Counsel also questions whether the sentence imposed by
the district court is reasonable. Appellate review of a
district court’s imposition of a sentence, “whether inside, just
outside, or significantly outside the Guidelines range,” is for
abuse of discretion. Gall v. United States, 552 U.S. 38, 41
(2007). This review requires consideration of both the
procedural and substantive reasonableness of a sentence. Id. at
51. “Procedural reasonableness evaluates the method used to
determine a defendant’s sentence.” United States v. Mendoza-
Mendoza, 597 F.3d 212, 216 (4th Cir. 2010), cert. denied, __ S.
Ct. __, 2011 WL 2037948 (U.S. June 23, 2011). In contrast,
“[s]ubstantive reasonableness examines the totality of the
circumstances to see whether the sentencing court abused its
discretion in concluding that the sentence it chose satisfied
the standards set forth in [18 U.S.C.] § 3553(a) [(2006)].” Id.
We must assess whether the district court properly
calculated the advisory Guidelines range, considered the
§ 3553(a) factors, analyzed any arguments presented by the
parties, and sufficiently explained the selected sentence.
Gall, 552 U.S. at 49-50; see also United States v. Lynn, 592
F.3d 572, 576 (4th Cir. 2010) (“[A]n individualized explanation
must accompany every sentence.”); United States v. Carter, 564
4
F.3d 325, 330 (4th Cir. 2009). We presume that a sentence
imposed within the properly calculated Guidelines range is
reasonable. Mendoza-Mendoza, 597 F.3d at 217. We have reviewed
the record with these standards in mind. Our examination leads
us to conclude that Larkins’ sentence is procedurally and
substantively sound. Therefore, the district court did not
abuse its discretion in imposing the chosen sentence.
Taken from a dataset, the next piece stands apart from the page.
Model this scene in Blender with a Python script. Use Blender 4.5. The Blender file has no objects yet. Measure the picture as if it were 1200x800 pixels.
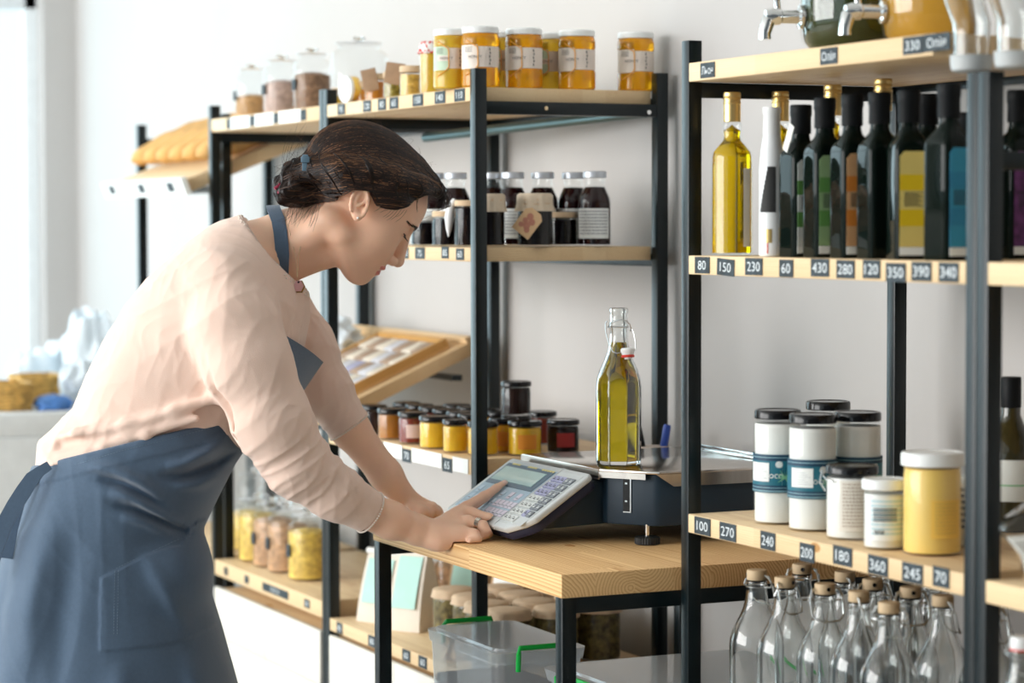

In accordance with Anders, we have reviewed the entire
record in this case and have found no meritorious issues for
appeal. Accordingly, we affirm the judgment of the district
court. This court requires that counsel inform his client, in
writing, of his right to petition the Supreme Court of the
United States for further review. If the client requests that a
petition be filed, but counsel believes that such a petition
would be frivolous, then counsel may move this court for leave
to withdraw from representation. Counsel’s motion must state
that a copy thereof was served on the client. We dispense with
oral argument because the facts and legal contentions are
adequately presented in the materials before the court and
argument would not aid in the decisional process.